— Start —
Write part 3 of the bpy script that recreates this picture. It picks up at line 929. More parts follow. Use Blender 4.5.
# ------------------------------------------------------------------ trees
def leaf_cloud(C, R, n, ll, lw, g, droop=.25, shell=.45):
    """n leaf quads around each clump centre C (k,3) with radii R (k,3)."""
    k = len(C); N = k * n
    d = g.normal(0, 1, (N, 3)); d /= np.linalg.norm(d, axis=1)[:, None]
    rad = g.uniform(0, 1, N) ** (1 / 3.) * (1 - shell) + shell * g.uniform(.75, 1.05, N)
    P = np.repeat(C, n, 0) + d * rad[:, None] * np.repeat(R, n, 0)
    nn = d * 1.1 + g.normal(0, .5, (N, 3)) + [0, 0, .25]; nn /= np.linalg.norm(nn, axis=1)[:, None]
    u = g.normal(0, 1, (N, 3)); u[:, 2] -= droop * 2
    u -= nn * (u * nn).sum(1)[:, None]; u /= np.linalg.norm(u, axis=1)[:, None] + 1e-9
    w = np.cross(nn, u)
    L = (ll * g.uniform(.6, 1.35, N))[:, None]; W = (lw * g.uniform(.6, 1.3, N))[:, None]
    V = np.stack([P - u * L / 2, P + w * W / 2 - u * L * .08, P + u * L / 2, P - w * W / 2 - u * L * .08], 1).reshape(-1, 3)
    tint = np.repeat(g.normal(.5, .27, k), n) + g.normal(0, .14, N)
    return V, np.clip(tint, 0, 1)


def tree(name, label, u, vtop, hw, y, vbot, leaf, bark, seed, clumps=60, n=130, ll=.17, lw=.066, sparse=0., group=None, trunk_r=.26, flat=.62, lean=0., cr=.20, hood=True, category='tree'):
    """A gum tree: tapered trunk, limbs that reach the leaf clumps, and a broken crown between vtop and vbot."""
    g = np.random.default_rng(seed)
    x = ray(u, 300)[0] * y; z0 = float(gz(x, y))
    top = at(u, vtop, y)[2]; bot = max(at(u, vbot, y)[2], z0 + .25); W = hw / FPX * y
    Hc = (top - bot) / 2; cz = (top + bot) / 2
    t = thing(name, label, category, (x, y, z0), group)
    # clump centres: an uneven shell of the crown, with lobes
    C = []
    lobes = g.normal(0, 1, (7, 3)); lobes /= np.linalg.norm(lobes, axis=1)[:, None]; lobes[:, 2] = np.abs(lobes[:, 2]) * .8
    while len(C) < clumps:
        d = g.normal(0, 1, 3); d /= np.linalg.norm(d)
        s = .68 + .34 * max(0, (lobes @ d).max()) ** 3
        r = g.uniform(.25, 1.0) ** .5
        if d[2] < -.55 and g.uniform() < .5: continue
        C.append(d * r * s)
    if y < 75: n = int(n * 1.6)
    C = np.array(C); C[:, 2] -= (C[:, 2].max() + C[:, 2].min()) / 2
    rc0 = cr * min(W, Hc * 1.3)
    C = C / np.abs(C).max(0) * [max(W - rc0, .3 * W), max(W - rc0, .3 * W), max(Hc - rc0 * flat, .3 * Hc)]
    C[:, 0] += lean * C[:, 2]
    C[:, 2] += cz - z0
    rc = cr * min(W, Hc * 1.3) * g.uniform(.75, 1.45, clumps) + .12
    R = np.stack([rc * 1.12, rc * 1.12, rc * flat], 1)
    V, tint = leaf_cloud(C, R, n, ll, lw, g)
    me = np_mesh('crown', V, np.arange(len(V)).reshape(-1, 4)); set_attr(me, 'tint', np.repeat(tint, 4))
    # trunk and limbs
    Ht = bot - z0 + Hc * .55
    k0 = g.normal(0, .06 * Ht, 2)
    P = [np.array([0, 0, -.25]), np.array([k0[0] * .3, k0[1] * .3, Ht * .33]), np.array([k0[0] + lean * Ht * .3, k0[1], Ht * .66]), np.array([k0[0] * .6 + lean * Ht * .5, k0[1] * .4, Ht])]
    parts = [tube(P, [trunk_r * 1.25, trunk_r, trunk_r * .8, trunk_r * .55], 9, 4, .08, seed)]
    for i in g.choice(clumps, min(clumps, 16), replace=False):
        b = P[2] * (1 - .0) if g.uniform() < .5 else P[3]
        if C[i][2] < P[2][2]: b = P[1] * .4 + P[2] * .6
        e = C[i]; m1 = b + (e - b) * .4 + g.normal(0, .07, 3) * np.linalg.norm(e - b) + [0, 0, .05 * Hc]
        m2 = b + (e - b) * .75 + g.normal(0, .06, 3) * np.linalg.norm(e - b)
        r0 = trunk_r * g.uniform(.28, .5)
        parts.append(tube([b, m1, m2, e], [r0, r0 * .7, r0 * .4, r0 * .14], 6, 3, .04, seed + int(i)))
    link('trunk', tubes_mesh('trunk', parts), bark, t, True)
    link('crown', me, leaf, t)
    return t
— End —
**Request:**
Your task is to repeat the data exactly, with nothing left out.

**Answer to the task:**
Write part 3 of the bpy script that recreates this picture. It picks up at line 929. More parts follow. Use Blender 4.5.
# ------------------------------------------------------------------ trees
def leaf_cloud(C, R, n, ll, lw, g, droop=.25, shell=.45):
    """n leaf quads around each clump centre C (k,3) with radii R (k,3)."""
    k = len(C); N = k * n
    d = g.normal(0, 1, (N, 3)); d /= np.linalg.norm(d, axis=1)[:, None]
    rad = g.uniform(0, 1, N) ** (1 / 3.) * (1 - shell) + shell * g.uniform(.75, 1.05, N)
    P = np.repeat(C, n, 0) + d * rad[:, None] * np.repeat(R, n, 0)
    nn = d * 1.1 + g.normal(0, .5, (N, 3)) + [0, 0, .25]; nn /= np.linalg.norm(nn, axis=1)[:, None]
    u = g.normal(0, 1, (N, 3)); u[:, 2] -= droop * 2
    u -= nn * (u * nn).sum(1)[:, None]; u /= np.linalg.norm(u, axis=1)[:, None] + 1e-9
    w = np.cross(nn, u)
    L = (ll * g.uniform(.6, 1.35, N))[:, None]; W = (lw * g.uniform(.6, 1.3, N))[:, None]
    V = np.stack([P - u * L / 2, P + w * W / 2 - u * L * .08, P + u * L / 2, P - w * W / 2 - u * L * .08], 1).reshape(-1, 3)
    tint = np.repeat(g.normal(.5, .27, k), n) + g.normal(0, .14, N)
    return V, np.clip(tint, 0, 1)


def tree(name, label, u, vtop, hw, y, vbot, leaf, bark, seed, clumps=60, n=130, ll=.17, lw=.066, sparse=0., group=None, trunk_r=.26, flat=.62, lean=0., cr=.20, hood=True, category='tree'):
    """A gum tree: tapered trunk, limbs that reach the leaf clumps, and a broken crown between vtop and vbot."""
    g = np.random.default_rng(seed)
    x = ray(u, 300)[0] * y; z0 = float(gz(x, y))
    top = at(u, vtop, y)[2]; bot = max(at(u, vbot, y)[2], z0 + .25); W = hw / FPX * y
    Hc = (top - bot) / 2; cz = (top + bot) / 2
    t = thing(name, label, category, (x, y, z0), group)
    # clump centres: an uneven shell of the crown, with lobes
    C = []
    lobes = g.normal(0, 1, (7, 3)); lobes /= np.linalg.norm(lobes, axis=1)[:, None]; lobes[:, 2] = np.abs(lobes[:, 2]) * .8
    while len(C) < clumps:
        d = g.normal(0, 1, 3); d /= np.linalg.norm(d)
        s = .68 + .34 * max(0, (lobes @ d).max()) ** 3
        r = g.uniform(.25, 1.0) ** .5
        if d[2] < -.55 and g.uniform() < .5: continue
        C.append(d * r * s)
    if y < 75: n = int(n * 1.6)
    C = np.array(C); C[:, 2] -= (C[:, 2].max() + C[:, 2].min()) / 2
    rc0 = cr * min(W, Hc * 1.3)
    C = C / np.abs(C).max(0) * [max(W - rc0, .3 * W), max(W - rc0, .3 * W), max(Hc - rc0 * flat, .3 * Hc)]
    C[:, 0] += lean * C[:, 2]
    C[:, 2] += cz - z0
    rc = cr * min(W, Hc * 1.3) * g.uniform(.75, 1.45, clumps) + .12
    R = np.stack([rc * 1.12, rc * 1.12, rc * flat], 1)
    V, tint = leaf_cloud(C, R, n, ll, lw, g)
    me = np_mesh('crown', V, np.arange(len(V)).reshape(-1, 4)); set_attr(me, 'tint', np.repeat(tint, 4))
    # trunk and limbs
    Ht = bot - z0 + Hc * .55
    k0 = g.normal(0, .06 * Ht, 2)
    P = [np.array([0, 0, -.25]), np.array([k0[0] * .3, k0[1] * .3, Ht * .33]), np.array([k0[0] + lean * Ht * .3, k0[1], Ht * .66]), np.array([k0[0] * .6 + lean * Ht * .5, k0[1] * .4, Ht])]
    parts = [tube(P, [trunk_r * 1.25, trunk_r, trunk_r * .8, trunk_r * .55], 9, 4, .08, seed)]
    for i in g.choice(clumps, min(clumps, 16), replace=False):
        b = P[2] * (1 - .0) if g.uniform() < .5 else P[3]
        if C[i][2] < P[2][2]: b = P[1] * .4 + P[2] * .6
        e = C[i]; m1 = b + (e - b) * .4 + g.normal(0, .07, 3) * np.linalg.norm(e - b) + [0, 0, .05 * Hc]
        m2 = b + (e - b) * .75 + g.normal(0, .06, 3) * np.linalg.norm(e - b)
        r0 = trunk_r * g.uniform(.28, .5)
        parts.append(tube([b, m1, m2, e], [r0, r0 * .7, r0 * .4, r0 * .14], 6, 3, .04, seed + int(i)))
    link('trunk', tubes_mesh('trunk', parts), bark, t, True)
    link('crown', me, leaf, t)
    return t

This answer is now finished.